The real intention is that INTERSECTIONS is a completely flexible format, and that includes some concerts where the orchestra plays a lot (like the electronica show earlier this year) and sometimes not so much. It’s about whatever is new, interesting. In the case of Time for Three, the music they play is an intersection: it’s impossible to categorize as bluegrass, classical, country, hip-hop, etc. That’s why I think they belong in this series.

At any rate, this particular critical response shows the human need to categorize art, which is not what art is about, ultimately. But that tension has been around since the beginning of criticism.

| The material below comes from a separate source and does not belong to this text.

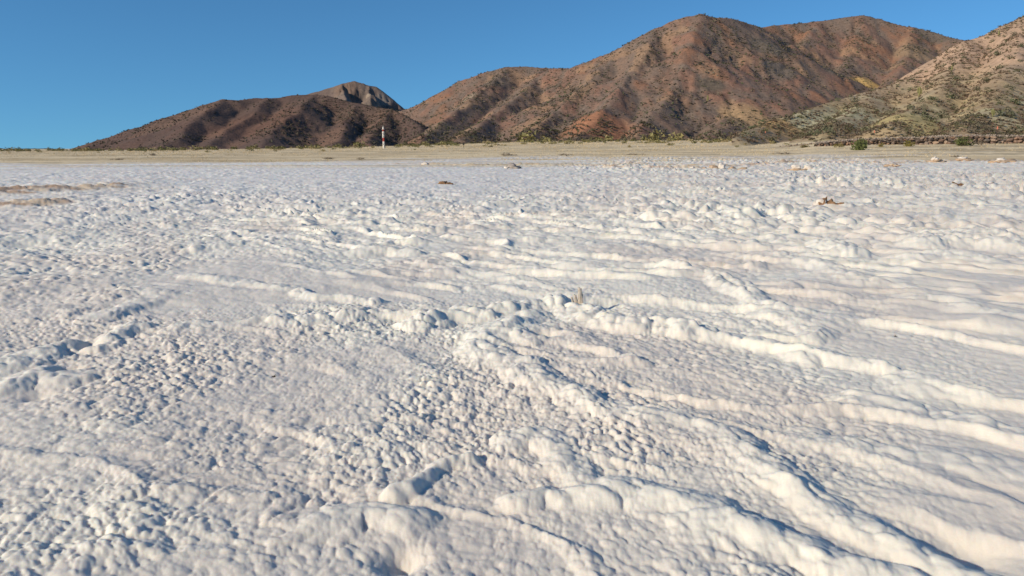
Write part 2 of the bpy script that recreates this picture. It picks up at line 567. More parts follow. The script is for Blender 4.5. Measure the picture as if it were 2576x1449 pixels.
def cones(x, y, lines, k=.4):
    """Height of a hill from its crest and spur lines; flanks fall away from every line."""
    zs = []
    for pts, slope in lines:
        P = hill_points(pts)
        best = np.full(x.shape, -1e9)
        for A, B in zip(P[:-1], P[1:]):
            e = B[:2] - A[:2]
            l2 = float(e @ e)
            t = np.clip(((x - A[0]) * e[0] + (y - A[1]) * e[1]) / l2, 0, 1)
            d = np.hypot(x - (A[0] + t * e[0]), y - (A[1] + t * e[1]))
            back = 1 + 1.1 * ss(0, 10, y - (A[1] + t * e[1]))
            zz = A[2] + t * (B[2] - A[2]) - slope * back * (np.sqrt(d * d + 1.5) - 1.2)
            best = np.maximum(best, zz)
        zs.append(best)
    zs = np.array(zs)
    m = zs.max(0)
    return m + k * np.log(np.exp((zs - m) / k).sum(0)) - 0.0

HILLS = {}
GULLY = {}

def band(x, y, z, pts, width):
    """Soft mask along a line that runs over this hill through the places seen along the given points."""
    P = []
    cx, cy = column(x, y, z), row(x, y, z)
    for px, py in pts:
        q = np.hypot(cx - px, cy - py) + y * 1e-3
        i = np.unravel_index(np.argmin(q), q.shape)
        P.append((float(x[i]), float(y[i])))
    wob = width * 1.2
    d, _, _ = seg_dist(x + wob * (fbm(x / 9, y / 9, 311, 3) - .5) * 2, y + wob * (fbm(x / 9, y / 9, 312, 3) - .5) * 2, P)
    return np.clip(1 - d / width, 0, 1)

def make_hill(name, lines, pxr, yr, npx, ny, gul, seed, colf, fine=1.0, ncrest=1, gullies=(), lift=0.0):
    px = np.linspace(*pxr, npx)
    yy = np.linspace(0, 1, ny) ** 1.15 * (yr[1] - yr[0]) + yr[0]
    y = np.repeat(yy[:, None], npx, 1)
    x = (px[None, :] - 1288) / F_ * y * CP
    wx = x + 6 * (fbm(x / 25, y / 25, seed + 3, 2) - .5)
    wy = y + 6 * (fbm(x / 25, y / 25, seed + 4, 2) - .5)
    z = cones(wx, wy, lines)
    g = macro(x, y)
    z = z + lift * ss(4, 24, z - g)
    hgt = np.clip(z - g, 0, 200)
    g1 = 1 - np.abs(2 * fbm(x / (17 * fine), y / (42 * fine), seed + 5, 3) - 1)
    g2 = 1 - np.abs(2 * fbm(x / (5.5 * fine), y / (11 * fine), seed + 6, 3) - 1)
    dc = np.full(x.shape, 1e9)
    for pts, _s in lines[:ncrest]:
        d_, _, _ = seg_dist(x, y, [tuple(q[:2]) for q in hill_points(pts)])
        dc = np.minimum(dc, d_)
    crestd = np.clip(hgt / 18, 0, 1) * (.15 + .85 * ss(2, 26, dc))
    z = z - gul * crestd * (4.2 * fine * (g1 - .55) + .8 * fine * (g2 - .55)) + .35 * gul * fine * (fbm(x / 2.5, y / 2.5, seed + 7, 3) - .5)
    gm = np.zeros(x.shape)
    for pts, width, depth in gullies:
        b = band(x, y, z, pts, width)
        gm = np.maximum(gm, b)
        z = z - .5 * depth * b * b * (3 - 2 * b) * ss(0, 22, dc)
    GULLY[name] = gm
    rock = ss(.25, .7, gm) * (.25 + .75 * ss(0, 12, dc)) * ss(.45, .6, fbm(x / 4, y / 6, seed + 9, 3))
    z = z + rock * 1.6 * (puffs(x, y, 4.5 * fine, seed + 10, .4, .9) - .3) * fine + .9 * 1.5 * gul * crestd * (1 - np.abs(2 * fbm(x / 6.5, y / 19, seed + 12, 3) - 1) - .5)
    z = np.maximum(z, g - 4)
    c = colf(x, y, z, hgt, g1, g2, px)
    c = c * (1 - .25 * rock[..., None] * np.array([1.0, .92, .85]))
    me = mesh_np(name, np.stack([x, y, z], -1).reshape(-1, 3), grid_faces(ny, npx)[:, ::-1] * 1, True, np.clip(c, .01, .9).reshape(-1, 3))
    # make faces look up
    me.flip_normals() if me.polygons[0].normal.z < 0 else None
    o = tag(link(name, me, M_HILL), kind='structure')
    HILLS[name] = (x, y, z, g)
    return o

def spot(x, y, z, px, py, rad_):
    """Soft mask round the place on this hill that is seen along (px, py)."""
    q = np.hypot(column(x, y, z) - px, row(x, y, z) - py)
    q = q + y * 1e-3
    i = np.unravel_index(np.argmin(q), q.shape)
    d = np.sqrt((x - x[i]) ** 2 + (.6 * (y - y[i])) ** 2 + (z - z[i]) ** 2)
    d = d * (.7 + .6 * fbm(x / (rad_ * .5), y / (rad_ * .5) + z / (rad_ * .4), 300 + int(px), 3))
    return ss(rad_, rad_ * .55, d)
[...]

There were some extra events around this concert, including an apres-concert gathering at the Jane Bond in Waterloo. Good turnout of musicians, staff, and audience. And we had a party at my place earlier in the week to attract new folks to the KWS. It was a younger crowd, and they got to hear Time for Three up close. Here’s a video of them playing for the party. It was their first time as a group in Canada, but they chose the right music to impress the Canadians! Soon they’ll figure out it’s not “Tom Horton’s” and then they’ll really be in business.